Single women who are older than twenty-seven have been labelled as ‘leftover women’ by the Chinese media since 2007. As Fincher (2014) argues, ‘The stigma surrounding “leftover” women intensifies pressure on women in their mid- to late twenties to rush into marriage with the wrong man’ (p.16). The scarcity of media studies from linguistic perspectives on the topic of leftover women, especially in the Chinese English-language news media, has provided a rationale for conducting this study. In order to fill this niche in the literature, this study investigates how leftover women are linguistically represented in the English-language news media in China by employing a corpus-assisted approach to critical discourse analysis. A specialised corpus of 303 English news articles (i.e., 236,254 words), covering the years between 2007 and 2017, was built for this purpose. Corpus linguistics techniques were employed to quantify the Meaning Shift Units (MSUs) of the lemma leftover women (Sinclair 1996, 2004) and van Leeuwen’s (2008) sociosemantic approach to social actors and actions was applied to inform the classification of MSUs in context. These findings shed light on media representations of leftover women, the contested ideologies emerging from these representations, and how shifting gender politics and identity shapes and are shaped by media in the world’s most populous nation.

Power of Pop: Media Analysis of Representations of Immigrants in Popular TV Shows

Paper Presentation in a Themed Session
Lucy Odigie-Turley,  Porshea Patterson Hurst  

Popular culture has the power to shape our understanding of complex issues and our attitudes toward people we perceive to be different. However, when depictions in popular entertainment persistently reflect biases, stereotypes, and inaccuracies about people and communities, they help sow division and drive audiences toward unhelpful and inaccurate perceptions. Such negative outcomes have been widely documented in existing research, which has shown how patterns of stereotypical depictions of black men and boys, and communities of color in general can negatively affect people’s attitudes toward these groups.As popular entertainment continues to shape the cultural and political landscape, and is increasingly recognized as an important predictor of political decision making, identifying harmful trends and understanding how to counter them through better informed storytelling, media literacy, and advocacy will be of critical importance. In an effort to better understand the role popular entertainment is playing in shaping attitudes toward immigrants and immigration, this presentation examines narratives concerning immigrants, immigration, and border communities within a medium with the largest reach and one of the highest levels of audience engagement— U.S. broadcast, cable, and streaming television. Key findings show that immigrant communities are not only significantly underrepresented, but that depictions of immigrants are both overwhelmingly negative and racially skewed—with White immigrant characters more frequently depicted in positive, authoritative, and recurring roles than are immigrants of color.

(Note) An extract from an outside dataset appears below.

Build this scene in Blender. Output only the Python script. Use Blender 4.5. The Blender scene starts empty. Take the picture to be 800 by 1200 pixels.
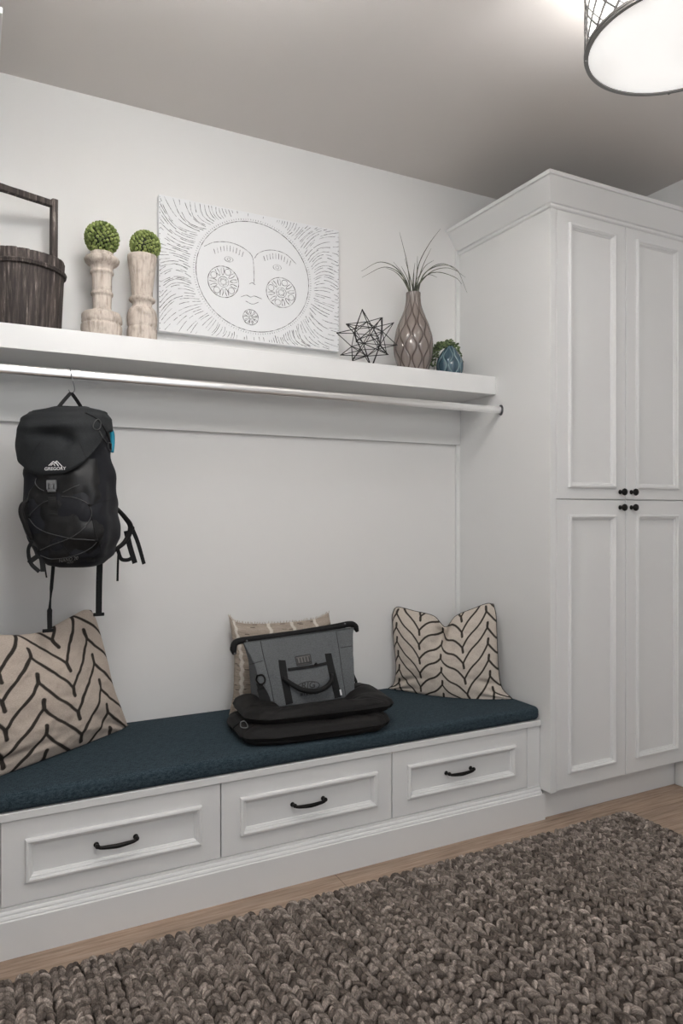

Where did the Nazis Go? Tracing Right-wing Extremist Movements Online

Paper Presentation in a Themed Session
Amy Mack  

There has been a shift in research on extremism in recent years to include white, right-wing extremism and a corresponding increase in anti-hate and anti-extremism policies on social media platforms. This has resulted in the removal of users, groups, and pages expressing far-right and extremist ideologies. This poses an interesting conundrum for ethnographers who study right-wing extremism online: How do we maintain access to our interlocutors and ethnographic spaces in the midst of anti-racist censorship? In this paper, I consider this question through three specific examples from my doctoral research on far-right groups online: 1) the movement from Twitter to Gab due to the so-called ‘shadowbans’, 2) the pre-emptive relocation from Gab to other far-right sites following the Tree of Life shooting and shutdown of Gab, and 3) the removal of far-right groups on Facebook following the Christchurch mosque attacks. Each instance of censorship prompted an ethnographic disruption. While ethnographic methods are particularly vulnerable to censorship practices due to an emphasis on place-based participant-observation, I argue that ethnography allows scholars to more easily track where extremists will relocate to. Moreover, it provides insight into their experiences of and responses to censorship, and thus the effectiveness of censorship policies.